What songs were recorded by both Hawkwind and Motörhead?
Despite joining the band late and being dismissed only a few short years later, Ian ‘Lemmy‘ Kilmister’s tenure in space rock band Hawkwind marks their classic era.
Forming an essential feature of the Space Ritual line-up, Lemmy’s aggressive bass attack and throat-dragged vocals kept Hawkwind’s cosmic acid explorations anchored to the streets, a crucial bridge between the hippies and punks.
Along with Stacia’s often naked, interpretive dance, Dik Mik’s electronic sirens, and the extra lyrical finesse from sci-fi writer Robert Calvert, Hawkwind cut an infinitely more arresting and electrifying mark on psychedelia far removed from the lofty excesses of the day’s prog monsters.
Lemmy would coast to the charts with Hawkwind’s most commercial hit almost by accident. Written by Calvert, 1972’s Pataphysics bike ride ‘Silver Machine’ was initially sung by its writer and recorded live at a Greasy Truckers benefit gig at The Roundhouse in London. Deeming his vocals too weak for a single, the band looked to their new bassist to take a stab at their transportive psych garage. “[Calvert’s] vocal was fucking hopeless, but he never realised it,” Lemmy confessed in 2004’s The Saga of Hawkwind. “That’s how mad he was. It sounded like Captain Kirk reading ‘Blowing in the Wind’. They tried everybody singing it except me. Then, as a last shot, Douglas [Smith, band manager] said, ‘Try Lemmy’. And I did it in one take or two”.
How Lemmy’s time in Hawkwind gave birth to Motörhead
‘Silver Machine’ would peak at number three in the UK and even grant them a performance on Top of the Pops. Rejecting the idea of miming in front of an audience more interested in David Cassidy than a rabble of acid-fried misfits, and certainly not having Pan’s People jive to the cut in their absence, a promo was provided of a July show at Dunstable Civic Hall with ‘Silver Machine’ overdubbed. Featured as frontman, Lemmy would endure as the face of the band beyond their dedicated fanbase.
Reaching their immortal peak with the Space Ritual live document, Lemmy would lend his bass on the studio albums around it, Doremi Fasol Latido, Hall of the Mountain Grill, and just about Warrior on the Edge of Time. Fired one day before the latter’s release in May 1975, an arrest at the Canadian border while on tour for suspected cocaine possession—in fact healthy amounts of amphetamine—resulted in Hawkwind firing Lemmy despite his lack of charge.

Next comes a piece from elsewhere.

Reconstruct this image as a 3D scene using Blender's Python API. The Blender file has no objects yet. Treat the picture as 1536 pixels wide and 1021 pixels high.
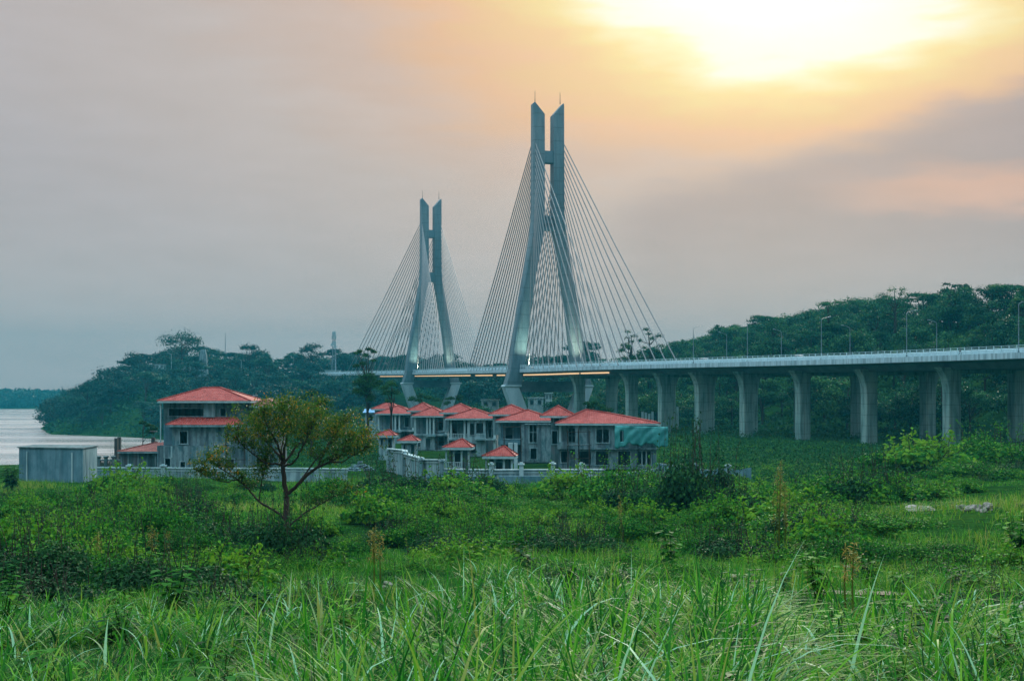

The differing taste for drugs had inspired Lemmy’s most fortuitous cut. In the aftermath of Hawkwind’s dismissal, Lemmy sought to indulge in his love of rock and roll and corral a new group to play a more blistering variant of raucous attack that nicely anticipated the emerging new wave of British heavy metal bubbling away alongside punk at the end of the decade.
After toying with the band name Bastard, Lemmy reached into the Hawkwind B-side ‘Motorhead’ from 1975’s ‘Kings of Speed’ single, written as an ode to his favourite recreational chemical over the band’s penchant for bucketloads of LSD. Adding an umlaut, Motörhead had their name.
After the ‘Leaving Here’ cover, they also had their first original single. Leading 1977’s eponymous debut, ‘Motörhead’ was plucked from his bag of Hawkwind compositions along with ‘The Watcher’ and ‘Lost Johnny’, the latter co-written by The Deviants’ Mick Farren. Lemmy’s boot from Hawkwind would prove to be the best thing that happened to him, Motörhead swiftly eclipsing his former “Star Trek on drugs” band both in fame and fortune but never harboured any bad blood, Lemmy still occasionally joining them on stage and memorably playing the 2000 Hawkestra event in Brixton Academy, reuniting the majority of the Space Ritual line-up one last time.